Non profit

Taking from the rich…

New campaign backed by 48 charities seeks tax on speculative banking to benefit global causes

di Rose Hackman

A “Robin Hood tax” on transactions between banks could raise billions of pounds to fight global poverty, according to 48 British non-profit organizations, including Oxfam, Action Aid and Comic Relief.

Promoted with a tongue in cheek video by romcom whiz Richard Curtis, which stars Bill Nighy in the role of an arrogant, if slightly hesitant, investment banker, the campaign is proposing a tax of an average of 0.05% from speculative banking transactions, which it says could raise hundreds of billions of pounds every year.

 “We have a once in a generation opportunity to make global finance work in the interests of ordinary people at home and abroad,” Barbara Stocking, chief executive officer of Oxfam’s U.K. operations, said today in a statement. “A tiny tax on banks would make a massive difference.”

In a more sweeping statement ONE, the charity which campaigns against AIDS and global poverty, backed by Bono and Bob Geldof, said: “bailouts shouldn’t just be for banks – the world’s poorest people have suffered too.”

Gordon Brown, Nicolas Sarkozy and Angela Merkel are all amongst nation leaders who have recently called for such taxes to be implemented, albeit to fund, amongst other things, future bank bailouts.

The campaign, however, is taking this approach a step further.

“Frontline services at home – like the NHS and our schools – are under fire.

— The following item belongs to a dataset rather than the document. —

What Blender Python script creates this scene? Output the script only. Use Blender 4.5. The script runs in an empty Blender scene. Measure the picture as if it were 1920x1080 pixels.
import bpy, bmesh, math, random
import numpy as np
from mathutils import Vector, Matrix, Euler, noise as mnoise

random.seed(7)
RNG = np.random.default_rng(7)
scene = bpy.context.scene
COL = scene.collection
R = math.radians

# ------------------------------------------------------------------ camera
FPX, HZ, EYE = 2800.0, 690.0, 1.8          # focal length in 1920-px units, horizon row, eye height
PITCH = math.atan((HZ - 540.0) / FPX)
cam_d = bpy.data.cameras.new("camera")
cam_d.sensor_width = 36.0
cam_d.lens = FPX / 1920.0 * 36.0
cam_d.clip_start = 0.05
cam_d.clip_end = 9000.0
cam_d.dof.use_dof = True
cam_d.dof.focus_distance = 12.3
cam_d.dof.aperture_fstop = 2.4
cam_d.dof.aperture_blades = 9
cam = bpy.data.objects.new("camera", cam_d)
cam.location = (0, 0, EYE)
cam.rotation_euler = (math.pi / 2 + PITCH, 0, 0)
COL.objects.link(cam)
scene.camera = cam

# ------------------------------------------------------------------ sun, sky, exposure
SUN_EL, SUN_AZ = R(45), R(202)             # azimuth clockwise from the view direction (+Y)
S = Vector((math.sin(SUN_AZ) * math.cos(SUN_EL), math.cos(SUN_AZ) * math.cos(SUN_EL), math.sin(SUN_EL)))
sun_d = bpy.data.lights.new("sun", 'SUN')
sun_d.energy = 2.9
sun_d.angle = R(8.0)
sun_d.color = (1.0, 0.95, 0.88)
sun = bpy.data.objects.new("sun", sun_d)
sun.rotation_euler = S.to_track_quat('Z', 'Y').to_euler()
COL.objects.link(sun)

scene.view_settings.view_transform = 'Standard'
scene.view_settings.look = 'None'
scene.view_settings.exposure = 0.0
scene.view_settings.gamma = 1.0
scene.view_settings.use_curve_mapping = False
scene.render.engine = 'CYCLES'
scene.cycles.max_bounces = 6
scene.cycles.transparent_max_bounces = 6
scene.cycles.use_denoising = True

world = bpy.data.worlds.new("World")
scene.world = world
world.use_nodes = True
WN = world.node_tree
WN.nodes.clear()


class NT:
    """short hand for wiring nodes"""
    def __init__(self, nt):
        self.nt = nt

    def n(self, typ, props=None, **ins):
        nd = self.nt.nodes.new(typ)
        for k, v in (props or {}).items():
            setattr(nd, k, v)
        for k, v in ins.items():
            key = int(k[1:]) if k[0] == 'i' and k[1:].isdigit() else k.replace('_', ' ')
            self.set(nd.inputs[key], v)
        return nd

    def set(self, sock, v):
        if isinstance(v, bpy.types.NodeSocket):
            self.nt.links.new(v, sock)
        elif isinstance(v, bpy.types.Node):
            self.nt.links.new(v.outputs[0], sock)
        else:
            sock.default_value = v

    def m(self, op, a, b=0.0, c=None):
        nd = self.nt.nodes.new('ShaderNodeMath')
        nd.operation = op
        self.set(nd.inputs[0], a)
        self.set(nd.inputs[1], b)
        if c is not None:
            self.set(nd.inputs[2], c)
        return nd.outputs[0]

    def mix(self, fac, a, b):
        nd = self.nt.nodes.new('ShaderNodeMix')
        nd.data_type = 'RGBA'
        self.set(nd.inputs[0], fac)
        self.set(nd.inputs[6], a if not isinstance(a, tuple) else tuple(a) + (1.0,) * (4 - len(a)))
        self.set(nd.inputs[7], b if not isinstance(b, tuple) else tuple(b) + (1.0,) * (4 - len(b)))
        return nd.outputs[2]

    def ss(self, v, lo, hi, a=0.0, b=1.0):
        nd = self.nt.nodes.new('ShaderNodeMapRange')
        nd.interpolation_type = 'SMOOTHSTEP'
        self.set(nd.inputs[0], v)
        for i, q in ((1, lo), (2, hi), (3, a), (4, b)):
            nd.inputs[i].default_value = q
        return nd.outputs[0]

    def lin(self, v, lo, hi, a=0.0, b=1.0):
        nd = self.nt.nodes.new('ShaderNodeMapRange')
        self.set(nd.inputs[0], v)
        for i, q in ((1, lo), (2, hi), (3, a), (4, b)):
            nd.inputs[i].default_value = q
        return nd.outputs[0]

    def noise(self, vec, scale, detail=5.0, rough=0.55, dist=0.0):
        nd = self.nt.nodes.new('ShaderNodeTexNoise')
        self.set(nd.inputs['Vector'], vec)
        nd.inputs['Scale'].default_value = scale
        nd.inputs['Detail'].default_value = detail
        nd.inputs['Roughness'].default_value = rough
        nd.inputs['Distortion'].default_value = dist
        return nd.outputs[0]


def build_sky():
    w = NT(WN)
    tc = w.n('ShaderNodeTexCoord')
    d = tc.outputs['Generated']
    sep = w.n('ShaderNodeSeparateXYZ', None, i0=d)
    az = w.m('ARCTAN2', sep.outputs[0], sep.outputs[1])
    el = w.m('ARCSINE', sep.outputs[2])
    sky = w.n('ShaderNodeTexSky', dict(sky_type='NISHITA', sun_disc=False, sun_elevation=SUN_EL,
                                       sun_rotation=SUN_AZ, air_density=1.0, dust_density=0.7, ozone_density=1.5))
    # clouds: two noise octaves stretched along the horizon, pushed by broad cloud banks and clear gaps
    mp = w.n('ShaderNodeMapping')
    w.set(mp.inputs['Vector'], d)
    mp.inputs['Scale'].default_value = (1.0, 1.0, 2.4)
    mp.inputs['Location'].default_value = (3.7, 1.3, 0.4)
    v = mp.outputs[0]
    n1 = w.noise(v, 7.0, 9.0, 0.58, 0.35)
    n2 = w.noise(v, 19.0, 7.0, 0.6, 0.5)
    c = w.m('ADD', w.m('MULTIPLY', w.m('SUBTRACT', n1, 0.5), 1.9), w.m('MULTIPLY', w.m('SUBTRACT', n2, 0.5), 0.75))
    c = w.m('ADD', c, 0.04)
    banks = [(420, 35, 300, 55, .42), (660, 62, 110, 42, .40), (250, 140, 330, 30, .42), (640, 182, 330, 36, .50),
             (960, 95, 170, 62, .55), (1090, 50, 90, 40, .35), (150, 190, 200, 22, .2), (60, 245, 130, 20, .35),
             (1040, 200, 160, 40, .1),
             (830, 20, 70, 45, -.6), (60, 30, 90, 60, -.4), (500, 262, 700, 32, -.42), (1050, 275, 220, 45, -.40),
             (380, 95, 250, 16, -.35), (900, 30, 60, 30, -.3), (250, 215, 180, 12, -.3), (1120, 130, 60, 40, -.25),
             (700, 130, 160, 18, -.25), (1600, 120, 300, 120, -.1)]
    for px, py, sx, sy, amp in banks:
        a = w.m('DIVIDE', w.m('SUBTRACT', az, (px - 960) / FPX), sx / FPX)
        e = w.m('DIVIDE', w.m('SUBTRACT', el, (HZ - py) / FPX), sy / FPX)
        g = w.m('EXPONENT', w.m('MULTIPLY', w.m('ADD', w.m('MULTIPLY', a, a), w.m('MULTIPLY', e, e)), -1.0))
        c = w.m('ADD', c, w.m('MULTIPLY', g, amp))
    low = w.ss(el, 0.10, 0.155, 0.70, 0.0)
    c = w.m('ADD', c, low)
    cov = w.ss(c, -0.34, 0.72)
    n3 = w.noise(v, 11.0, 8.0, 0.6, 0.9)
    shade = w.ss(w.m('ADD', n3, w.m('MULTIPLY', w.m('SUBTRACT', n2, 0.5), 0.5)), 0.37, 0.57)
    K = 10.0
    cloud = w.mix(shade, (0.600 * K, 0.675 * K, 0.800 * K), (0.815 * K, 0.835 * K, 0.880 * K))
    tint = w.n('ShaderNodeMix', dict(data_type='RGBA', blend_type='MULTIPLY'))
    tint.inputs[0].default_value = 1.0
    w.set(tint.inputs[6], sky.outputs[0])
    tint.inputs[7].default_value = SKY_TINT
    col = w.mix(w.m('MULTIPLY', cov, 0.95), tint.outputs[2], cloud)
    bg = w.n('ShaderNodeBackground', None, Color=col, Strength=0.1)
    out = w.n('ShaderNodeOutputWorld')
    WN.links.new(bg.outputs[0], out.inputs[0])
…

At the same time, poor communities and the environment are being hit hard – as aid and green budgets are slashed by rich countries,” the Robin Hood Tax website stated.

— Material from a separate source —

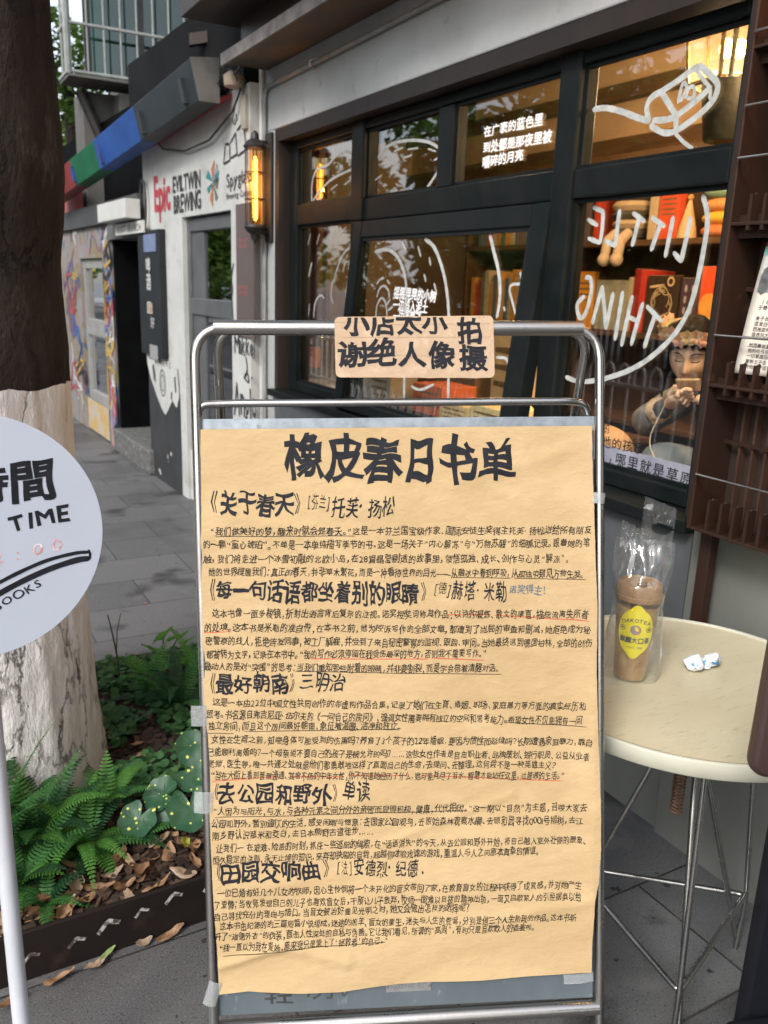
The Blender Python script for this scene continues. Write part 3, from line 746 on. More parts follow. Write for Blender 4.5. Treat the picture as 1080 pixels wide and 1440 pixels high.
# ---------------------------------------------------------------- neighbouring bar: local frame (off the wall, along the wall, up)
th = R(1.43)
def LB(p): return Vector((1.70 + p[0] * math.cos(th) - p[1] * math.sin(th), 4.6 + p[0] * math.sin(th) + p[1] * math.cos(th), p[2]))
def B(): return MB(LB)
def wallmap(o): return lambda y, z: (-o, y, z)
m_wwall = M('white painted wall', (.50, .505, .485), .8, c2=(.40, .405, .385), scale=2.5, bump=.1, bscale=30, c3=(.27, .26, .235), scale3=6, lo3=.56, hi3=.8)
m_bwall = M('chipped black wall paint', (.022, .024, .026), .6, c2=(.035, .037, .04), scale=4, bump=.15, bscale=40, c3=(.55, .5, .45), scale3=5.5, lo3=.66, hi3=.69)
m_grey = M('grey door paint', (.10, .105, .108), .5, c2=(.075, .08, .082), scale=5)
m_black2 = M('black lettering paint', (.02, .02, .02), .7, c2=(.05, .05, .05), scale=30)
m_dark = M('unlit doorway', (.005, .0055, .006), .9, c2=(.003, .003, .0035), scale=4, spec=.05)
bar = thing('white_bar_building', 'white walled bar beside the shop with painted beer names over its grey door', 'bar', LB((0, .9, 0)))
w = B()
w.box(0, -.05, 0, .3, .24, 2.5)
w.box(0, 1.13, 0, .3, 2.02, 2.5)
w.box(0, .24, 1.89, .3, 1.13, 2.5)
w.box(.02, .24, 0, .3, 1.13, .35)
build('wall', w, m_wwall, bar)
w = B()
w.box(-.008, 1.26, 0, -.001, 2.02, .72)
w.box(-.006, 1.6, .72, -.001, 2.02, 1.0)
build('black_painted_base', w, m_bwall, bar)
# door with two panes
w = B()
for k in ((.24, .3, .35, 1.88), (1.07, 1.13, .35, 1.88), ): w.box(.03, k[0], k[2], .1, k[1], k[3])
w.box(.031, .3, 1.8, .099, 1.07, 1.879)
w.box(.031, .3, 1.28, .099, 1.07, 1.385)
w.box(.031, .3, .351, .099, 1.07, .45)
w.box(.045, .85, .45, .095, 1.07, 1.8)
dr = build('door', w, m_grey, bar, bevel=.005)
w = B()
w.box(.06, .3, 1.385, .066, .85, 1.8)
w.box(.06, .3, .45, .066, .85, 1.28)
build('window_pane', w, glass('bar door glass', (.5, .52, .5), 3.2), dr)
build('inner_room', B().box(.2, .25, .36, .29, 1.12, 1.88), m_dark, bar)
build('menu_board', B().box(-.012, -.12, 1.2, -.001, .135, 1.91), M('brown menu board', (.11, .085, .08), .6, c2=(.09, .07, .065), scale=4), bar)
w = B()
for i, z in enumerate((1.72, 1.47, 1.27)):
    for k in range(2 if i < 2 else 1): letters(w, ['TAP LIST', 'BOTTLES', 'IPA'][i], (.1, z - k * .03), (-.04, z - k * .03), .03, 0, wallmap(.0135), jit=.05, flip=-1)
build('pink_lettering', w, M('pink paint', (.45, .12, .12), .7, c2=(.3, .1, .1), scale=40), bar)
# beer names painted over the door
w = B()
letters(w, 'Epic', (1.74, 2.075), (1.36, 2.075), .31, 3, wallmap(.004), jit=.02, flip=-1, warp=.02)
build('red_lettering', w, M('red paint', (.42, .03, .045), .7, c2=(.33, .03, .04), scale=30), bar)
w = B()
letters(w, 'EVILTWIN', (1.3, 2.105), (.74, 2.1), .14, 2, wallmap(.004), jit=.01, warp=.01, flip=-1)
letters(w, 'BREWING', (1.29, 1.98), (.74, 1.985), .155, 2, wallmap(.004), jit=.01, warp=.01, flip=-1)
letters(w, 'Spyglass', (.3, 2.05), (-.1, 2.05), .1, 0, wallmap(.004), jit=.03, flip=-1)
letters(w, 'Brewing Company', (.3, 1.965), (-.12, 1.965), .045, 0, wallmap(.004), jit=.02, flip=-1)
letters(w, 'Mikkel', (.2, 1.16), (-.12, 1.16), .16, 0, wallmap(.004), jit=.05, flip=-1)
letters(w, 'Anglo', (.22, .84), (-.14, .84), .26, 0, wallmap(.004), jit=.08, warp=.1, flip=-1)
for s_ in ([(.02, 1.09), (.0, 1.02), (.04, .97)], [(.05, .97), (-.02, .95), (.0, 1.0), (.05, .97)], [(-.06, .98), (-.08, .98)], [(.12, .7), (.06, .64), (.0, .66), (-.08, .7)], [(.24, 1.52), (.22, 1.45), (.24, 1.4)], [(.2, 1.6), (.235, 1.5), (.22, 1.3), (.2, 1.22)]):
    w.ribbon(s_, .014, wallmap(.004))
for a, b_ in (((.34, 2.14), (.31, 2.24)), ((.31, 2.24), (.24, 2.235)), ((.24, 2.235), (.24, 2.15)), ((.24, 2.15), (.34, 2.14)), ((.23, 2.24), (.15, 2.28)), ((.15, 2.28), (.13, 2.17)), ((.13, 2.17), (.23, 2.16)), ((.13, 2.29), (.03, 2.32)), ((.03, 2.32), (.0, 2.18)), ((.0, 2.18), (.12, 2.16))): w.ribbon([a, b_], .012, wallmap(.004))
build('black_lettering', w, m_black2, bar)
for cc, tris in (((.02, .2, .24), (((.52, 2.06), (.64, 2.09), (.6, 2.13)), ((.52, 2.06), (.44, 2.04), (.42, 2.12)), ((.52, 2.06), (.6, 2.0), (.63, 2.03)))), ((.45, .15, .06), (((.52, 2.06), (.53, 1.92), (.58, 1.97)), ((.52, 2.06), (.49, 2.18), (.55, 2.13)))), ((.12, .13, .1), (((.52, 2.06), (.44, 1.97), (.48, 1.95)), ((.52, 2.06), (.42, 2.08), (.45, 2.01)))), ((.35, .3, .33), (((.52, 2.06), (.46, 2.16), (.43, 2.14)),))):
    w = B()
    for t in tris: w.add([(-.004, y, z) for y, z in t], [(0, 1, 2)])
    build('star_emblem', w, M('emblem paint', cc, .7, c2=tuple(x * .8 for x in cc), scale=30), bar)
# white drip mask with a round badge on the black base
w = B()
w.slab([(2.06, .98), (1.95, .99), (1.7, .97), (1.5, .93), (1.29, .9), (1.27, .8), (1.26, .7), (1.32, .62), (1.42, .66), (1.52, .58), (1.6, .53), (1.68, .56), (1.8, .64), (1.95, .76), (2.03, .86)], lambda y, z, o: (-o, y, z), .009, .011)
build('white_drip_patch', w, m_wwall, bar)
w = B()
for rr, k in ((.095, .012), (.06, .009)):
    for a in range(16): w.ribbon([(1.64 + rr * .75 * math.cos(2 * math.pi * (a + j) / 16), .76 + rr * math.sin(2 * math.pi * (a + j) / 16)) for j in (0, 1)], k, wallmap(.0125))
w.slab([(1.9, .86), (1.86, .88), (1.82, .8), (1.82, .74), (1.87, .77)], lambda y, z, o: (-o, y, z), .0115, .0125)
w.slab([(1.36, .83), (1.33, .84), (1.31, .74), (1.34, .72)], lambda y, z, o: (-o, y, z), .0115, .0125)
w.slab([(1.44, .72), (1.41, .72), (1.42, .66), (1.45, .67)], lambda y, z, o: (-o, y, z), .0115, .0125)
letters(w, 'BREWERS', (1.98, .93), (1.42, .91), .06, 0, wallmap(.0125), jit=.1, flip=-1)
build('badge_drawing', w, m_black2, bar)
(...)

“It’s time for the people who caused this mess to pay to clean it up.”

Meanwhile, David Buik, a London-based analyst at BGC Partners, which matches trades between banks, was reported by Bloomberg as saying it was a “lovely idea” that won’t work.

“You’ll never be able to monitor and enforce a tax of that nature. It’s impossible, too complicated.”

The campaign does not agree. With claimed backers such as George Soros and Warren Buffet and basing itself on Nobel Laureate economist James Tobin’s idea from 1972, it stated “this isn’t a crazy  pipedream. It’s a simple and brilliant idea which transcends party politics and which – with your support – can become a reality.”

In the space of just two days since its launch on February 10, almost 15,000 people have signed the petition, with numbers growing by the minute.

Time will tell whether their voice will be heard.